ALDILA Inc. (NASDAQ:ALDA)
Name: ALDILA Inc. (NASDAQ:ALDA)
Web Site: http://www.aldila.com
Brief Description: Aldila, Inc., through its subsidiaries, engages in the design and manufacture of graphite (carbon fiber-based composite) golf shafts in the United States. It sells its shafts to golf club manufacturers, distributors, and golf pro and repair shops. The company also develops cosmetic designs for customer’s golf clubs, and sells composite prepregs and hockey sticks. Aldila, Inc. was founded in 1972 and is based in Poway, California.
11/25/2005 - Assigned Buy rating
ANALYST OPINION: We believe ALDILA Inc. (NASDAQ:ALDA) is undervalued. For the last several of years, ALDA has reported strong operating improvements including accelerated revenue growth followed by breakeven and a steady rise of net margin.
VALUATION: Based on P/E, EV/EBITDA and P/S valuation we have derived a fair value of $40 per share of ALDA ( 55% above current price).
OUR ESTIMATES:
| year end - Dec 31 |
Revenue |
EPS, diluted |
| Q4FY05 |
$19.9 Mn |
$0.64 |
| FY05 |
$78.8 Mn |
$2.56 |
| FY06 |
$110.2 Mn |
$3.50 |
HIGHLIGHTS:
Accelerating revenue growth due to the introduction of co-branded shafts and continued success in the branded segment. ALDA reported strong revenue growth for FY04 (+40% yoy), 9moFY05 (+46% yoy) and Q3FY05 (+79% yoy). The introduction of co-branded shafts and continued success in the branded segment have fueled unit sales while also increasing the average selling prices (ASP). The ASP of shafts sold increased for FY04 by 22% yoy, for 9moFY05 - by 32% yoy and for Q3FY05 by 22% yoy.
Steady improvement in gross margins due to the favorable changes in the revenue mix and economies of scale.
Gross profit margin increased by 15 percentage points in 2004 vs. 2003 and by 3 percentage points in 9moFY05 vs. 9moFY04. ALDA explained this improvement by favorable changes in the product mix and, to a lesser extent, by economies of scale.

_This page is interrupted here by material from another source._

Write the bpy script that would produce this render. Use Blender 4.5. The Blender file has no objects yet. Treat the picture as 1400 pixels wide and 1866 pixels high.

Strong growth in operating margin fueled both by higher gross margin and limited growth of SG&A expenses.
ALDA’s operating margin jumped by almost 18 percentage points in FY04 vs. FY03 and by 7 percentage points in 9moFY05 vs. 9moFY04. In addition to gross margin improvement, ALDA’s profitability was also boosted up by continuous reduction of SG&A expenses as % of sales. ALDA reported a reduction of 3 percentage points in SG&A expenses as % of sales for FY04 vs. FY03 and a 4 percentage point reduction in 9moFY05 vs. 9moFY04.
Solid bottom line boosting cash flows.
Strong net income in both FY04 and 9moFY05 helped ALDA record increasing cash flows, which ultimately raised cash balance to $19.4Mn, or nearly 40% of total assets while keeping zero debt.
Potential acquisition target for major industry players.
Strong brands, excellent operating performance and high cash balance makes ALDA a potential acquisition target for major players in the golf equipment industry.
Number one shaft brand.
Darrell Survey Company, a leading provider of independent reports on golf equipment usage, recognized ALDA as the number one shaft brand in a recently completed U.S. National Survey.
Golf equipment industry is currently witnessing a recovery after a strong decline in 2002.
After an 8% year-over-year drop in manufacturers' sales of golf equipment in 2002, the industry is recovering with estimated annual growth of 3% for both 2004 and 2005. Golf equipment sales are expected to reach $2.56 billion in 2005 in wholesale prices. (Sales of Sporting Goods: On the Upswing; January 2005, SGMA)
Main risks.
We consider customer concentration and high product specialization to be the main risks related to ALDA. ALDA’s top five customers accounted for 57% of sales in 2004 (although much lower than in the previous 2 years, when more than 70% of sales went directed to top 5 customers). Thus, ALDA’s results are highly dependent on continued willingness of main customers to purchase shafts from ALDA as well as their success in selling clubs containing ALDA’s shafts.